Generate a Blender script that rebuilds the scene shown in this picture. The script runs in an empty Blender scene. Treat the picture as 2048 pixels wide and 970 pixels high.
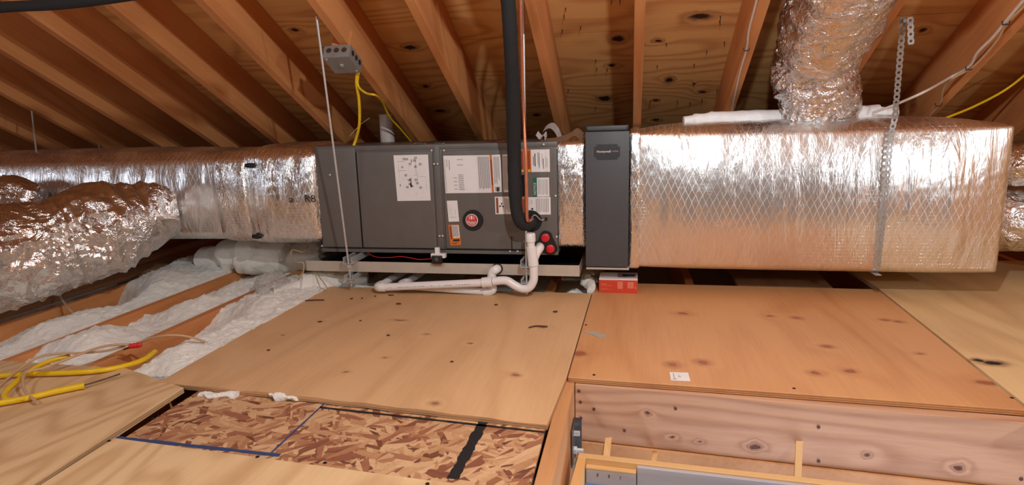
import bpy, bmesh, math, random
from mathutils import Vector, Matrix, noise
random.seed(7)
C = bpy.context.scene.collection
PI = math.pi

# ------------------------------------------------------------------ camera
H = 0.735                                   # lens height above the plywood floor
F = 1217.154                                # focal length in pixels of the 2048 px wide frame
R = Matrix(((0.98130581, 0.01063334, -0.19216099),
            (0.19055284, -0.19371554, 0.9623741),
            (-0.02699131, -0.98100011, -0.1921204)))
cd = bpy.data.cameras.new('camera'); cam = bpy.data.objects.new('camera', cd); C.objects.link(cam)
cd.sensor_width = 36.0; cd.lens = F * 36.0 / 2048.0; cd.clip_start = 0.02; cd.clip_end = 60
cx, cy_, cz = R.col[0], R.col[1], R.col[2]
M = Matrix((( cx[0], -cy_[0], -cz[0], 0), (cx[1], -cy_[1], -cz[1], 0), (cx[2], -cy_[2], -cz[2], H), (0, 0, 0, 1)))
cam.matrix_world = M
bpy.context.scene.camera = cam

# ------------------------------------------------------------------ light
sc = bpy.context.scene
sc.view_settings.view_transform = 'Standard'; sc.view_settings.look = 'None'
sc.view_settings.gamma = 1; sc.view_settings.use_curve_mapping = False
sc.view_settings.exposure = 0.2
w = bpy.data.worlds.new('attic_air'); sc.world = w; w.use_nodes = True
w.node_tree.nodes['Background'].inputs[0].default_value = (0.75, 0.62, 0.5, 1)
w.node_tree.nodes['Background'].inputs[1].default_value = 0.12

def lamp(name, kind, loc, power, color, size=0.1, rot=None):
    l = bpy.data.lights.new(name, kind); l.energy = power; l.color = color
    if kind == 'POINT': l.shadow_soft_size = size
    if kind == 'AREA': l.size = size
    o = bpy.data.objects.new(name, l); C.objects.link(o); o.location = loc
    if rot: o.rotation_euler = rot
    return o
lamp('bulb_lamp', 'POINT', (0.22, 0.75, 1.45), 70, (.86, .94, 1), .022)
lamp('second_bulb_lamp', 'POINT', (2.25, 0.30, 1.02), 48, (.86, .94, 1), .05)
lamp('left_fill_lamp', 'POINT', (-1.5, 0.0, 1.30), 24, (.86, .94, 1), .12)  # soft fill light added at the left, no known bulb there
lamp('gable_daylight_lamp', 'AREA', (-6.2, -.2, 1.0), 20, (.74, .85, 1.0), 1.1, (0, -PI / 2, 0))
lamp('hatch_daylight_lamp', 'AREA', (.75, 1.15, -1.2), 26, (.62, .74, 1.0), .7, (PI, 0, 0))

# ------------------------------------------------------------------ measuring helpers (photo pixel -> point on a known plane)
def ray(px, py): return R @ Vector((px - 1024, py - 485, F))
def at_z(px, py, z=0.0):
    r = ray(px, py); t = (z - H) / r[2]; return Vector((0, 0, H)) + r * t
def at_y(px, py, y):
    r = ray(px, py); return Vector((0, 0, H)) + r * (y / r[1])
SL = 0.53; RA = 2.34; SA = 2.585              # roof slope, rafter underside plane, sheathing plane:  z = A - SL*y
def at_roof(px, py, a=RA):
    r = ray(px, py); t = (a - H) / (r[2] + SL * r[1]); return Vector((0, 0, H)) + r * t

# ------------------------------------------------------------------ object helpers
def link(name, me, mat, parent):
    o = bpy.data.objects.new(name, me); C.objects.link(o)
    if mat is not None:
        for m in (mat if isinstance(mat, (list, tuple)) else [mat]): me.materials.append(m)
    if parent is not None: o.parent = parent
    return o
def wloc(p):
    v = Vector((0, 0, 0))
    while p is not None: v += p.location; p = p.parent
    return v
def obj(name, bm, mat, parent=None, smooth=False, origin=None):
    """bmesh given in world coordinates -> one mesh object under its parent (parents are never rotated)"""
    base = wloc(parent) if parent is not None else Vector((0, 0, 0))
    if origin is None:
        if parent is None:
            xs = [v.co.x for v in bm.verts]; ys = [v.co.y for v in bm.verts]; zs = [v.co.z for v in bm.verts]
            origin = Vector(((min(xs) + max(xs)) / 2, (min(ys) + max(ys)) / 2, min(zs)))
        else: origin = base
    origin = Vector(origin)
    bmesh.ops.translate(bm, verts=bm.verts, vec=-origin)
    bmesh.ops.recalc_face_normals(bm, faces=bm.faces)
    me = bpy.data.meshes.new(name); bm.to_mesh(me); bm.free()
    if smooth:
        for p in me.polygons: p.use_smooth = True
        me.set_sharp_from_angle(angle=math.radians(smooth if smooth is not True else 50))
    o = link(name, me, mat, parent); o.location = origin - base
    return o
def tag(o, label=None, cat=None, group=None, kind=None):
    if label: o['label'] = label
    if cat: o['category'] = cat
    if group: o['group'] = group
    if kind: o['kind'] = kind
    return o
def thing(name, label, cat, loc=(0, 0, 0), group=None, kind=None):
    o = bpy.data.objects.new(name, None); C.objects.link(o); o.location = Vector(loc); o.empty_display_size = .05
    return tag(o, label, cat, group, kind)
def B(): return bmesh.new()
def add_box(bm, x0, x1, y0, y1, z0, z1, bev=0, seg=2):
    r = bmesh.ops.create_cube(bm, size=1)
    vs = r['verts']
    for v in vs:
        v.co = Vector(((x0 + x1) / 2 + v.co.x * (x1 - x0), (y0 + y1) / 2 + v.co.y * (y1 - y0), (z0 + z1) / 2 + v.co.z * (z1 - z0)))
    if bev:
        es = list({e for v in vs for e in v.link_edges})
        bmesh.ops.bevel(bm, geom=es, offset=bev, segments=seg, affect='EDGES', profile=.6)
    return bm
def box(x0, x1, y0, y1, z0, z1, bev=0, seg=2): return add_box(B(), x0, x1, y0, y1, z0, z1, bev, seg)
def prism(pts, z0, z1, bev=0, bm=None):
    """polygon (x,y) extruded from z0 to z1; z may be a list per vertex for the top"""
    bm = bm or B(); n = len(pts)
    lo = [bm.verts.new((p[0], p[1], z0)) for p in pts]; hi = [bm.verts.new((p[0], p[1], z1)) for p in pts]
    bm.faces.new(lo[::-1]); bm.faces.new(hi)
    for i in range(n): bm.faces.new((lo[i], lo[(i + 1) % n], hi[(i + 1) % n], hi[i]))
    if bev: bmesh.ops.bevel(bm, geom=list(bm.edges), offset=bev, segments=1, affect='EDGES')
    return bm
def smooth_path(pts, n=8):
    pts = [Vector(p) for p in pts]
    if len(pts) < 3: return pts
    P = [pts[0] * 2 - pts[1]] + pts + [pts[-1] * 2 - pts[-2]]; out = []
    for i in range(1, len(P) - 2):
        for k in range(n):
            t = k / n; a, b, c, d = P[i - 1], P[i], P[i + 1], P[i + 2]
            out.append(.5 * ((2 * b) + (c - a) * t + (2 * a - 5 * b + 4 * c - d) * t * t + (3 * b - a - 3 * c + d) * t ** 3))
    out.append(pts[-1]); return out
def frames(path):
    fr = []; up = Vector((0, 0, 1)); t0 = (path[1] - path[0]).normalized()
    if abs(t0.dot(up)) > .9: up = Vector((1, 0, 0))
    n = (up - t0 * up.dot(t0)).normalized()
    for i in range(len(path)):
        a = path[max(0, i - 1)]; b = path[min(len(path) - 1, i + 1)]; t = (b - a).normalized()
        n = (n - t * n.dot(t)).normalized(); fr.append((t, n, t.cross(n)))
    return fr
def add_tube(bm, path, r, seg=12, cap=True, rf=None):
    path = [Vector(p) for p in path]; fr = frames(path); rings = []
    for i, p in enumerate(path):
        rr = r[i] if isinstance(r, (list, tuple)) else r; t, n, b = fr[i]; ring = []
        for k in range(seg):
            a = 2 * PI * k / seg; rad = rr if rf is None else rf(i, k, rr, p, n * math.cos(a) + b * math.sin(a))
            ring.append(bm.verts.new(p + (n * math.cos(a) + b * math.sin(a)) * rad))
        rings.append(ring)
    for i in range(len(rings) - 1):
        for k in range(seg):
            bm.faces.new((rings[i][k], rings[i][(k + 1) % seg], rings[i + 1][(k + 1) % seg], rings[i + 1][k]))
    if cap: bm.faces.new(rings[0][::-1]); bm.faces.new(rings[-1])
    return bm
def tube(path, r, seg=12, cap=True, rf=None): return add_tube(B(), path, r, seg, cap, rf)
def fbm(p, o=3, rid=False):
    s = 0; a = 1
    for k in range(o):
        v = noise.noise(p * (2 ** k)); s += a * ((1 - 2 * abs(v)) if rid else v); a *= .5
    return s

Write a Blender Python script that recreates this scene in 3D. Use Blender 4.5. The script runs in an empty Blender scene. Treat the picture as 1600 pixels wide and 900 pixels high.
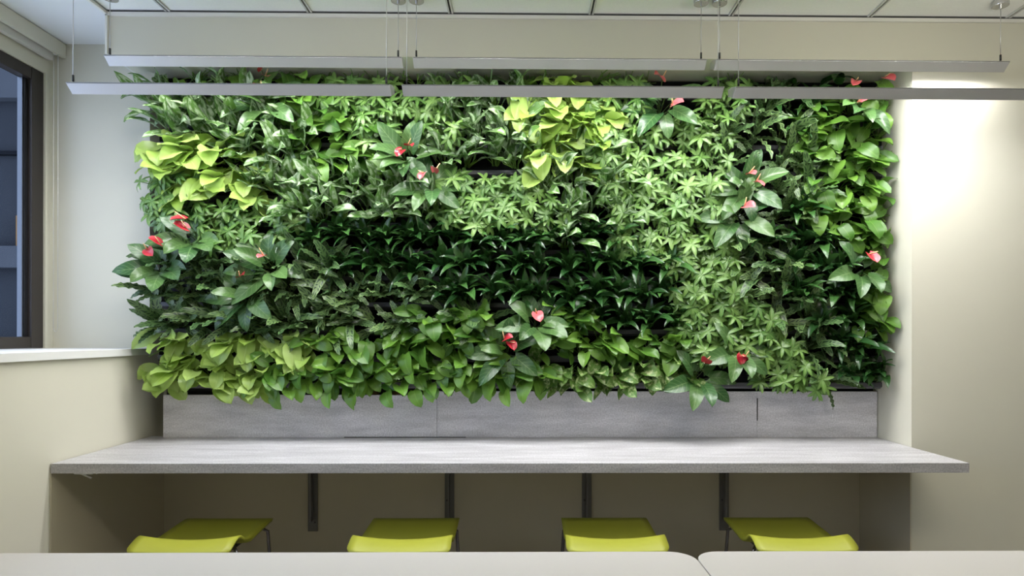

- WHAT YOU WILL DO
Repeat word for word the lines above, from the first entry through the line containing "PI = math.pi", with both ends kept and the pictures dropped.

- REPLY TO THE EXERCISE
Generate a Blender script that rebuilds the scene shown in this picture. The script runs in an empty Blender scene. Treat the picture as 2048 pixels wide and 970 pixels high.
import bpy, bmesh, math, random
from mathutils import Vector, Matrix, noise
random.seed(7)
C = bpy.context.scene.collection
PI = math.pi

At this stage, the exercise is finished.